The comments in the story published this week were from an interview conducted in September, shortly after he returned home from a trip to China to skate in several shows and visit family.



“This story will go in circles, it's been taken out of context,” said Skate Canada's high performance director Mike Slipchuk. “There's nothing we can do about that. We know his intent, those that know him — even from the media — know his intent.”



Chan was expected to speak to reporters following his practice later Thursday.



In a multicultural country like Canada, people should understand Chan's pride in his heritage, argued Skate Canada's president William Thompson. Chan's parents are Chinese immigrants.



“I think it's pretty wonderful he's getting to see his culture, it's important for him. It's part of him,” said Thompson. “He's just sort of saying that he respects them and is proud of both heritages.”



The skater who set three world records en route to winning gold at the world championships last spring in Moscow said the Chinese government is proud of its figure skaters, while the sport is overshadowed by hockey's popularity in Canada. On Thursday, Sportsnet named Chan as its Canadian athlete of the year.

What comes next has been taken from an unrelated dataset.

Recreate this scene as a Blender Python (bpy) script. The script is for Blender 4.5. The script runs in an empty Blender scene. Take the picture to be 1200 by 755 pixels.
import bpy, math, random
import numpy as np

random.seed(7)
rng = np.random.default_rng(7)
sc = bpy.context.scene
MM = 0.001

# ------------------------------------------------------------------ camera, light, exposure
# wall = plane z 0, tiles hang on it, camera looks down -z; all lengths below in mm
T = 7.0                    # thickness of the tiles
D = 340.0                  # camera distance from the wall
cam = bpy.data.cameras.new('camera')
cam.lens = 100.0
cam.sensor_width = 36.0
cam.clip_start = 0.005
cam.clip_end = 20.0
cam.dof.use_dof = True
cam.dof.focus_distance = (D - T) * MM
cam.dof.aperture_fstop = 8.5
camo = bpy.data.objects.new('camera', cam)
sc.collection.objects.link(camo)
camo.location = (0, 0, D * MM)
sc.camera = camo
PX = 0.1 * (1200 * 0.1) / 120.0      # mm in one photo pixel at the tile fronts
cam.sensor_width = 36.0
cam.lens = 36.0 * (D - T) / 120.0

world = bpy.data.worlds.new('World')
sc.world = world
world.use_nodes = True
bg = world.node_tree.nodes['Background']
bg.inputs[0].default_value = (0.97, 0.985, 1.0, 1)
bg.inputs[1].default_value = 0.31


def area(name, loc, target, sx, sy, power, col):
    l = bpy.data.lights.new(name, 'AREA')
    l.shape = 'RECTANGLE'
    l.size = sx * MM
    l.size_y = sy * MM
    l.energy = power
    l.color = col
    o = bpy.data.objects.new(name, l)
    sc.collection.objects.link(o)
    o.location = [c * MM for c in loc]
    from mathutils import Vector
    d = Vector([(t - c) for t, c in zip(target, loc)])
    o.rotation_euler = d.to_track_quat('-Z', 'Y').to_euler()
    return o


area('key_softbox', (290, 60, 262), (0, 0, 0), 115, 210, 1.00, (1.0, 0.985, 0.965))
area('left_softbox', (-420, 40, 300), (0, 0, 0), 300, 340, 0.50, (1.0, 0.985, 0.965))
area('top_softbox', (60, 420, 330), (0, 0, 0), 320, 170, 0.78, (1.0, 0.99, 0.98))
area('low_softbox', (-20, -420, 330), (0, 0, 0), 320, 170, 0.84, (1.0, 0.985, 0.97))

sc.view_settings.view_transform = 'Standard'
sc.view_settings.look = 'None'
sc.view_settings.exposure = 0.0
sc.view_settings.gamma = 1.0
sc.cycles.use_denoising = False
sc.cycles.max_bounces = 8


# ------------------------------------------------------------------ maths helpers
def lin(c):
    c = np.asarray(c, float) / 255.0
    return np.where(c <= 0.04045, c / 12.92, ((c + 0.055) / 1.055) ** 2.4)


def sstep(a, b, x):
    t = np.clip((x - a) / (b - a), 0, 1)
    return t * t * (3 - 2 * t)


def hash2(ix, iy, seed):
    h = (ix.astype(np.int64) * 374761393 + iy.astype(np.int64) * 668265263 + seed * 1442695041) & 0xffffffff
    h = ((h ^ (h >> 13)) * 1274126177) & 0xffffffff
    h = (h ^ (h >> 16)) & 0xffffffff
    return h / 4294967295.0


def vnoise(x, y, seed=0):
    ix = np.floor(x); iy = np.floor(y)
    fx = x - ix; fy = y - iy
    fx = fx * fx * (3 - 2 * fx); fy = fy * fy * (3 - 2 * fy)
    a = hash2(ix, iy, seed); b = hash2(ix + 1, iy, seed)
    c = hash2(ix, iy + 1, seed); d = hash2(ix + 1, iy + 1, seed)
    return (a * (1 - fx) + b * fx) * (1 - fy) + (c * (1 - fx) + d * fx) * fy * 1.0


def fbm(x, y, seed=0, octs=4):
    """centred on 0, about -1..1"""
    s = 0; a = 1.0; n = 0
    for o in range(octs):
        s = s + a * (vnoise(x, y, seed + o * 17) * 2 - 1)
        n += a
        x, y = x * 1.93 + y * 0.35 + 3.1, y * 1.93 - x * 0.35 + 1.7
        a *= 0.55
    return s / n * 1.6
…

“I'm extremely well recognized in Korea just because of what I do on the ice and there is a lack of that in Canada because hockey is our sport and it will be for eternity,” Chan was quoted as saying. “Figure skating has lost the draw and the attention (it used to have before).”



Slipchuk said it's difficult to compare the sport in the 1990s when Kurt Browning and Elvis Stojko were skating superstars in Canada.



“This whole sport is a different landscape, the ‘90s with Kurt and Elvis ... Tonya Harding, the whole sport exploded in ‘93, ‘94, for about five years there was so much going on ... but the market's changed.”



Chan also said his parents would not have had to make the financial sacrifices for figure skating had he grown up in China.



“We know all our families make sacrifices, our sport's expensive,” Slipchuk said. “Sport is expensive, not just our sport. We know how much he acknowledges and recognizes the support and sacrifices his parents have made. But that's sport.”



The defending Grand Prix Final champion is the favourite again this week in Quebec City. He's the only men's singles skater to have won gold in both his Grand Prix events — Skate Canada and the Trophee Eric Bompard in Paris.



Slipchuk isn't concerned that this bit of controversy will affect Chan — never one to shy away from saying what's on his mind — this week.